HAYATTAN KESİTLER
Bugünkü konumuz gençlik. Hani söyler ya, usta emeksiz dert tuzsuz çorbaya benzer. Yani kısaca emek verilmeyen hiçbir şey dert bile olsa onun sıkıntısı kahrı yaşanmadığı müddetçe selamete erişemez insan. Bu gençlik içinde böyle. Mesela belli dönemlere gelen gençliğe bir bakalım.
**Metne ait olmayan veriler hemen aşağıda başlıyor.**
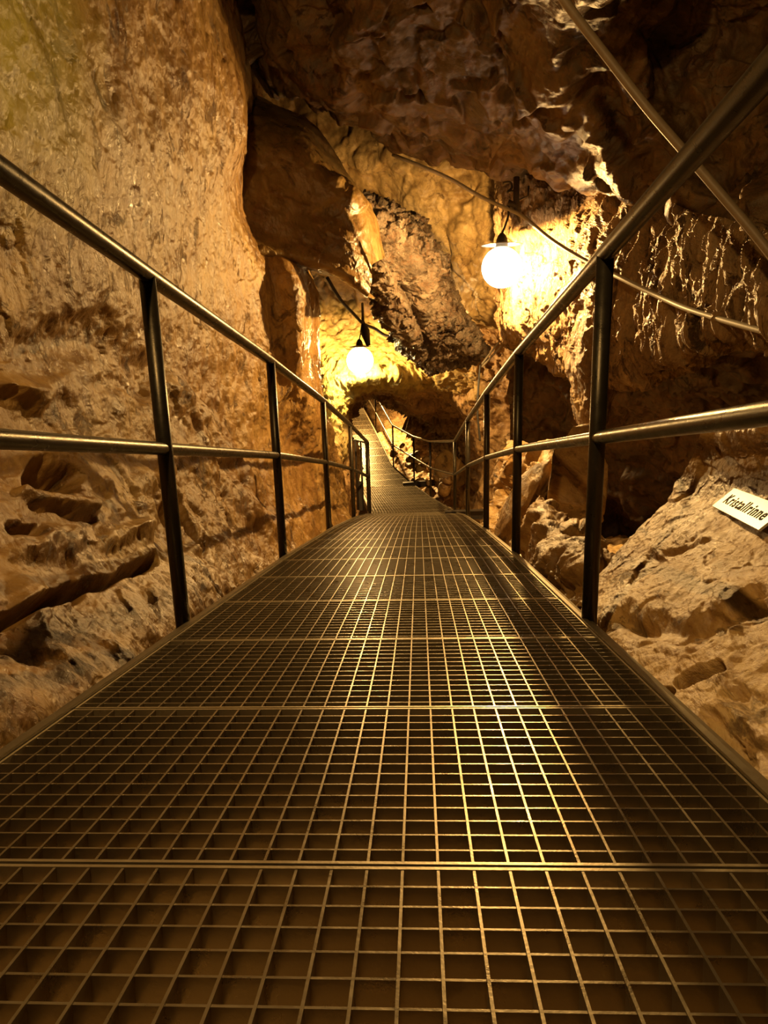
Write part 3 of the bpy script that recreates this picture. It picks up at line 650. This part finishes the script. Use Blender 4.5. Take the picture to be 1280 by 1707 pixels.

Gençliğin, çağımızın hızla değişen dünyasında kendisini bir yere koyma ve ispat çabası ya da en kısa adıyla kendisini bulma çabası şu sıralar adına ne denir ise denilsin İster Z ister Y isterse herhangi bir argüman. Çağımızın gençliğinin en temel argümanı şuanda varlık içinde yokluk çekilmesi. Buda geçmişin en ağır yükünü kaldırmış ve en zor şartlarını görüp geçirmiş ebeveynlerin, bizim olmadı onların olsun argümanını kendilerine şiar edinerek varlarını yoklarını onlara vermeleri. Peki bunu verirken yani varını yoğunu onlara harcarken eksik kalan en büyük olgu nedir sizce? Hemen söyleyelim gelenek, görenek, örf ve âdetlerimizin aile olgusunda geçmişten günümüze süregelen birçok şeyin onlara öğretilmesi konusunda eksik öğretilmesi. Bunda başta dini kuralların saygının, sevginin ve merhametin Maalesef ki tam manası ile öğretilmediği gerçeğine çok üzücü bir şekilde varıyoruz. Bencil bir toplum haline gelip onların var benim neden yok düşüncesi ile yetişen bir gençlik var. Daha fazlasını arzu etme istemek ve elde edilince de çabuk sıkılmakla gelip geçen bir zaman sarmalına dönüşmüş durumda.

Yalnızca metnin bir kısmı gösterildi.